Researchers analyzed 1.2 billion social media posts from platforms like Twitter and Weibo to track how people feel on very hot days.
The study covered 157 countries and 65 languages, showing that this is a worldwide trend, not limited to a specific region.
In countries with lower income levels, people’s moods became 25% more negative during extreme heat (above 35°C or 95°F), compared to just 8% in wealthier countries.
Prof Siqi Zheng from MIT says this study reveals that rising temperatures also damage emotional well-being, not just health or productivity.
Researchers used a powerful AI tool called BERT (Bidirectional Encoder Representations from Transformers) to analyze the sentiment of posts.
Each post was rated from 0.0 (very negative) to 1.0 (very positive), giving a clear picture of how emotions shift with temperature changes.
The posts were connected to 2,988 different locations and matched with local weather data to see how temperature affected mood.
Using World Bank income data, they found that poorer countries suffer triple the emotional impact of extreme heat compared to richer ones.
Dr Wang, one of the authors, says social media gives a live, global snapshot of human emotions, which surveys can’t easily do.
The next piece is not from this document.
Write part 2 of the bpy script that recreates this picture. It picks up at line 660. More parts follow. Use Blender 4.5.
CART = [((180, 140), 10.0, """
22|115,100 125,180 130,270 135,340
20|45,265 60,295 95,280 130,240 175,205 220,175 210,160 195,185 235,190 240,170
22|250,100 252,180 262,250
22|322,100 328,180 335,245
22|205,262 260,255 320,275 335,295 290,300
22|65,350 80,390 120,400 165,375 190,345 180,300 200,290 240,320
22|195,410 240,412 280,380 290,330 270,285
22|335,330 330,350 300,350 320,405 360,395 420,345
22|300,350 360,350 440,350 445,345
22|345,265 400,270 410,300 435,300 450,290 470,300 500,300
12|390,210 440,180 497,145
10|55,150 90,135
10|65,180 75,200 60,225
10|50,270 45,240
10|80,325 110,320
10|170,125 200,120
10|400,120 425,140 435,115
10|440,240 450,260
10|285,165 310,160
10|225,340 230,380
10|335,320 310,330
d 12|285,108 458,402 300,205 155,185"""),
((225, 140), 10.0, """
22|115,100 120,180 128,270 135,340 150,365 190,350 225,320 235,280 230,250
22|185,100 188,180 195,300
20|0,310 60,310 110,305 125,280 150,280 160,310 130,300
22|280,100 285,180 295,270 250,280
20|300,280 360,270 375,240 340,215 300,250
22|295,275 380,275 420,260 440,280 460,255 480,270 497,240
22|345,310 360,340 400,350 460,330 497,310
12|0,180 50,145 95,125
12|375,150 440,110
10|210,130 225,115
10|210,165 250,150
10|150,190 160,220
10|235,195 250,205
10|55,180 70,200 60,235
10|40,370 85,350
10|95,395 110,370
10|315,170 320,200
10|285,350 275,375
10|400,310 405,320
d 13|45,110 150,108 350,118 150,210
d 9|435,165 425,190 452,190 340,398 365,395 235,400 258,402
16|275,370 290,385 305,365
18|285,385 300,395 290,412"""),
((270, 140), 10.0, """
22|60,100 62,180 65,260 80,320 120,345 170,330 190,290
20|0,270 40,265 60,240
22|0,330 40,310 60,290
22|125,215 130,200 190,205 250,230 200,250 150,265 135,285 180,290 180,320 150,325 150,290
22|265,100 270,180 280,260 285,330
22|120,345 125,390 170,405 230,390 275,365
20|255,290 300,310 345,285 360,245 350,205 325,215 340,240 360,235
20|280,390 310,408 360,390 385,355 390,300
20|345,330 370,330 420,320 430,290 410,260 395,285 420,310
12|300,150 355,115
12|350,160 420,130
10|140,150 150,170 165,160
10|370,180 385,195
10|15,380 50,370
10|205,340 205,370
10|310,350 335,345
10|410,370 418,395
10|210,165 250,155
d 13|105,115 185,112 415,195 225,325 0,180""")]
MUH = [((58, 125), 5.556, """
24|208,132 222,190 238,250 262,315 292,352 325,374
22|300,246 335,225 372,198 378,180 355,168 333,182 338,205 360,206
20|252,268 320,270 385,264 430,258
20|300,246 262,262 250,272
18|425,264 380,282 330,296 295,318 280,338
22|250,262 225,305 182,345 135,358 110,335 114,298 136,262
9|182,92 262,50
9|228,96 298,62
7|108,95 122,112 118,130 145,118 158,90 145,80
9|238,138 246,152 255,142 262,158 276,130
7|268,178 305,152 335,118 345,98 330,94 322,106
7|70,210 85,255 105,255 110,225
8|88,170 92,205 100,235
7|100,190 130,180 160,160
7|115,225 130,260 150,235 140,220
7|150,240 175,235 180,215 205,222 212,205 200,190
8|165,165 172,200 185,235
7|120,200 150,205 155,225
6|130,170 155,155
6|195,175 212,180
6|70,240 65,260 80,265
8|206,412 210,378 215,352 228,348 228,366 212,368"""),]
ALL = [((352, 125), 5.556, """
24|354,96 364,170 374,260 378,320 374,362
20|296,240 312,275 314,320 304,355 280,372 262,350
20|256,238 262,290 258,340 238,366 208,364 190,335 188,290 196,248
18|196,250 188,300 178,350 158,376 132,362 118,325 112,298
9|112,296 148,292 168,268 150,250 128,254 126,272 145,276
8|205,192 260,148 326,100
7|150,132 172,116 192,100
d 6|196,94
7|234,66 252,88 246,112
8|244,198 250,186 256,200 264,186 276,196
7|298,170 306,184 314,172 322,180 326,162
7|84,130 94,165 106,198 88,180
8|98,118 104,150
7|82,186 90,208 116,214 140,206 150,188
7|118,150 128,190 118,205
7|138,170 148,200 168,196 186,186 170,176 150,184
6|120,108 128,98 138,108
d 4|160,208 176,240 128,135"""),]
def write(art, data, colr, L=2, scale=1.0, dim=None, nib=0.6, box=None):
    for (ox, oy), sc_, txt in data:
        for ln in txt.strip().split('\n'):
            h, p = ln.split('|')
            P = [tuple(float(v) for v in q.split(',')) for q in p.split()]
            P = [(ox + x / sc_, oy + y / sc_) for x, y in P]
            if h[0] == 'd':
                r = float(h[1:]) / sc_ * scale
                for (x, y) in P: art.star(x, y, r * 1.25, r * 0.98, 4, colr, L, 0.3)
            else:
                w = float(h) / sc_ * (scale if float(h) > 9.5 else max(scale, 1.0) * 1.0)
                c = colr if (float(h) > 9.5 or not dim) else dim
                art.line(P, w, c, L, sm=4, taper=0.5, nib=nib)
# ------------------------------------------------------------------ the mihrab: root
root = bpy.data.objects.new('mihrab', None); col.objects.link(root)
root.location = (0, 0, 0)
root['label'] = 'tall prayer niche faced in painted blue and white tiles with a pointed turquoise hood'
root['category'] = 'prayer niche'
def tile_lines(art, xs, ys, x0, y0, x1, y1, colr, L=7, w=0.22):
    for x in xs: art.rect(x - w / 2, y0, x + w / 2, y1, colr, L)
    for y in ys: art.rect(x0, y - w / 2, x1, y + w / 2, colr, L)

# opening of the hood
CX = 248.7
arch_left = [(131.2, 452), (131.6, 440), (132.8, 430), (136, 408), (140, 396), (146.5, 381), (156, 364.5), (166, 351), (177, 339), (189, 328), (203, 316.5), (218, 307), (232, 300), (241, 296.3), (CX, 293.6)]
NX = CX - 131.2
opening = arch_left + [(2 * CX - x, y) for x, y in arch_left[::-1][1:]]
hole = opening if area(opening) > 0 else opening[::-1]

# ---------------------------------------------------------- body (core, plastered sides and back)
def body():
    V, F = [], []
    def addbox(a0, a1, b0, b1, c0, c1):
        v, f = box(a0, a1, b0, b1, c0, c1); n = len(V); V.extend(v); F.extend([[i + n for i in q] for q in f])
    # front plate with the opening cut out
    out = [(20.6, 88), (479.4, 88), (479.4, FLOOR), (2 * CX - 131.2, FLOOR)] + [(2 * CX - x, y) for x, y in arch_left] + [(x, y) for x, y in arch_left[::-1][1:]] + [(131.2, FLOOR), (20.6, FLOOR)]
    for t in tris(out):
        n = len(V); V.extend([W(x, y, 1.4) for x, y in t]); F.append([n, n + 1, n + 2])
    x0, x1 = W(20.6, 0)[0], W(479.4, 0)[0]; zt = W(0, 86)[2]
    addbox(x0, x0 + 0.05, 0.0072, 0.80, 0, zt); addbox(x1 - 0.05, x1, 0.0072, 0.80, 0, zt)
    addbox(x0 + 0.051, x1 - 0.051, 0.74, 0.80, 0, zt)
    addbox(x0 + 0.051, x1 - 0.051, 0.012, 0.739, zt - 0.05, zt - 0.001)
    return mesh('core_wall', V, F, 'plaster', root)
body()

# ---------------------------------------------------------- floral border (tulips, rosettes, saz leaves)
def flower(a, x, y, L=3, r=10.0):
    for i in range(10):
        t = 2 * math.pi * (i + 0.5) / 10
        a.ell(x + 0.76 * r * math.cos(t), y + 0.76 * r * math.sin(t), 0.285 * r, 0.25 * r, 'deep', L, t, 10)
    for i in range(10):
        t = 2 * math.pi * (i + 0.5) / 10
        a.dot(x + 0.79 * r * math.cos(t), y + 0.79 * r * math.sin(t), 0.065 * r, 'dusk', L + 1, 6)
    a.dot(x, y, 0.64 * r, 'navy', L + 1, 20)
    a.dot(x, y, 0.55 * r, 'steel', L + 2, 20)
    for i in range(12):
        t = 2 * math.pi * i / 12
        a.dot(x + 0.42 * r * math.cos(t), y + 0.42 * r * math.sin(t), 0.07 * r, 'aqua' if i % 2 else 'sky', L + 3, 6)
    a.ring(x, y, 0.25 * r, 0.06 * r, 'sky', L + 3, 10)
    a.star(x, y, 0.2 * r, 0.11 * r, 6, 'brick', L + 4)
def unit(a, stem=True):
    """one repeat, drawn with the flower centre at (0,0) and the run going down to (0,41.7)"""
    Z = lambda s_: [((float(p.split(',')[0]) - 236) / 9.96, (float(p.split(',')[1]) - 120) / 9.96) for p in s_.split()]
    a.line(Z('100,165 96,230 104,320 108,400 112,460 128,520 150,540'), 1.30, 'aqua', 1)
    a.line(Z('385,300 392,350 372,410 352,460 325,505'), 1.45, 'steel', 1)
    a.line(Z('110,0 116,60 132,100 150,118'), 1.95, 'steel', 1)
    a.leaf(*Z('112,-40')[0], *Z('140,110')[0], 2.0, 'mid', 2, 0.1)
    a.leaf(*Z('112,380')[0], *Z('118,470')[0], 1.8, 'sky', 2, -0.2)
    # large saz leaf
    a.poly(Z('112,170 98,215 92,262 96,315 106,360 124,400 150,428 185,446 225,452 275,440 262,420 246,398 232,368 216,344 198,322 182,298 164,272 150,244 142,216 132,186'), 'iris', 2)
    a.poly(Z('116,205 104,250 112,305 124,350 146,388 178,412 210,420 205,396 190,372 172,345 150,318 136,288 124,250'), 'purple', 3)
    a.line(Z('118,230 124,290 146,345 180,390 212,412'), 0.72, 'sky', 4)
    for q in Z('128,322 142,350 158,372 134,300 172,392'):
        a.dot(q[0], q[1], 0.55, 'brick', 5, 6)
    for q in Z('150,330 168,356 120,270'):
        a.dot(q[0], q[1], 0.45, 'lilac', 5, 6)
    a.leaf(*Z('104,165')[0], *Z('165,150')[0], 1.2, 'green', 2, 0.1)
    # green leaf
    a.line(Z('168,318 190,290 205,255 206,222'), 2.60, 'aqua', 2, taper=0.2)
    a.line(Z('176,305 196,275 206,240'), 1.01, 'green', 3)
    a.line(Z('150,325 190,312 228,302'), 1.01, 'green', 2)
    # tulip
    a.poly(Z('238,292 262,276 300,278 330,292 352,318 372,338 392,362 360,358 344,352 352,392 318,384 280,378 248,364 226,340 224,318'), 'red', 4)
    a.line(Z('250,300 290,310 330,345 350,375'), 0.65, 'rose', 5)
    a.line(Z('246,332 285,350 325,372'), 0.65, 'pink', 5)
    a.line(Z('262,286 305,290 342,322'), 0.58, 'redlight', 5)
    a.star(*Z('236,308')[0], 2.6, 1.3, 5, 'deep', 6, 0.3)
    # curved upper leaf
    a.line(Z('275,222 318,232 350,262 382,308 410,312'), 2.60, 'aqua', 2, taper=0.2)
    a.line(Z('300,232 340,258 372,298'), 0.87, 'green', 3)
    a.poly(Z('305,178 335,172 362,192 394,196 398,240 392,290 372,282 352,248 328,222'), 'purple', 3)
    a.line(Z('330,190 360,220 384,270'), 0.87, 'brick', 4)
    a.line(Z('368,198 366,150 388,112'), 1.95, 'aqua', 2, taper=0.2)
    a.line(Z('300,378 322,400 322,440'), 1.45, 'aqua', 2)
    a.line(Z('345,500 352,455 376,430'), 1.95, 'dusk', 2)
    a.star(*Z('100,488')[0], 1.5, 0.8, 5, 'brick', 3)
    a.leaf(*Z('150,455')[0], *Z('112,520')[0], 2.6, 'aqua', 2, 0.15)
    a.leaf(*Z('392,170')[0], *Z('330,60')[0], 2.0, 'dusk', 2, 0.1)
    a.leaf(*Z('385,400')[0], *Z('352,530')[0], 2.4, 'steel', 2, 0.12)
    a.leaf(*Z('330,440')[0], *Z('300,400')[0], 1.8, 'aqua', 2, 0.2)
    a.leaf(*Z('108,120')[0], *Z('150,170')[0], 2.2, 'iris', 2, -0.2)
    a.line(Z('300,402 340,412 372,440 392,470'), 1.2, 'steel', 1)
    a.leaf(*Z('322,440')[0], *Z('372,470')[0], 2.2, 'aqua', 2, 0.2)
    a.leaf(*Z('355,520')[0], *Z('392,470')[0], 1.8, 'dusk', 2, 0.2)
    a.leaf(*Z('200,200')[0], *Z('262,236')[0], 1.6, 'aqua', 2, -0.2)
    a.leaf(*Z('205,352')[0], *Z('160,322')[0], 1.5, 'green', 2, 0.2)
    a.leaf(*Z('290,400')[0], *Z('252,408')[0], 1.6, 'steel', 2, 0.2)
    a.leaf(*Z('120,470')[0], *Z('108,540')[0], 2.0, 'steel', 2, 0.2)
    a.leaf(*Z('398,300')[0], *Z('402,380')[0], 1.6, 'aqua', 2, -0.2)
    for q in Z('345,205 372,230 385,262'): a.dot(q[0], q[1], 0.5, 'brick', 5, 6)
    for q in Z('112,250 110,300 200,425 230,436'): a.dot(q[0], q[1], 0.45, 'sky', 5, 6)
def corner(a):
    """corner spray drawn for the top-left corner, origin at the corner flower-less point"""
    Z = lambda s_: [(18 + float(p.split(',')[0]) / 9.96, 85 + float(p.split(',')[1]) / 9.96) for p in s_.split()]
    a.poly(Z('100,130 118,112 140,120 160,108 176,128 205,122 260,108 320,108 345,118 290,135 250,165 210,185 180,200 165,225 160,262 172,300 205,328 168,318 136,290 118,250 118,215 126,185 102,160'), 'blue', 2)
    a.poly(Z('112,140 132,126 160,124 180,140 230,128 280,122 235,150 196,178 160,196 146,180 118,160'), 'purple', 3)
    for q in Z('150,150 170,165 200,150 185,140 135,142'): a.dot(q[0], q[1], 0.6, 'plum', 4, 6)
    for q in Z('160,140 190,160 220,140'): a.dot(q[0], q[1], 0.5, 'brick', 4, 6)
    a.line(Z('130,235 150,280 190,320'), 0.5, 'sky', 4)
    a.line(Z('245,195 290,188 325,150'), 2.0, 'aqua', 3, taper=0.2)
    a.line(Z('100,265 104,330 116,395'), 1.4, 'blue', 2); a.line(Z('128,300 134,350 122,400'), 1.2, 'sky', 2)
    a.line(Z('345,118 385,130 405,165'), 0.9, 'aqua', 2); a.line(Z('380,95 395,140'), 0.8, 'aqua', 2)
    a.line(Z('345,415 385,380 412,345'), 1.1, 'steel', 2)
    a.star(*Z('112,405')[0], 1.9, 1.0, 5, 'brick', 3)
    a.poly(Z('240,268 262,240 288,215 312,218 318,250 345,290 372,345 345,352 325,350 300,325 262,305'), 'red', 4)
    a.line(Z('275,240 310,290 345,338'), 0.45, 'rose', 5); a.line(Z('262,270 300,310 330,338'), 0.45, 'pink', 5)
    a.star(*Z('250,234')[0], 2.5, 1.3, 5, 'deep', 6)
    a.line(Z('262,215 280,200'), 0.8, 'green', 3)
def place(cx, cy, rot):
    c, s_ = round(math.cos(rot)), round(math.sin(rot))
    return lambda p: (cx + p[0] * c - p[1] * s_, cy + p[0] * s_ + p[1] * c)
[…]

By the year 2100, based on climate models, they expect a 2.3% drop in emotional well-being just from higher temperatures.
Dr Obradovich says as the climate continues to change, society must learn how to cope emotionally with more frequent heat stress.
Since kids and the elderly don’t post much on social media, the study may underestimate the full emotional impact, and these groups are likely even more vulnerable.
The dataset is publicly available, and the researchers hope others will use it to explore more about how climate affects mental health.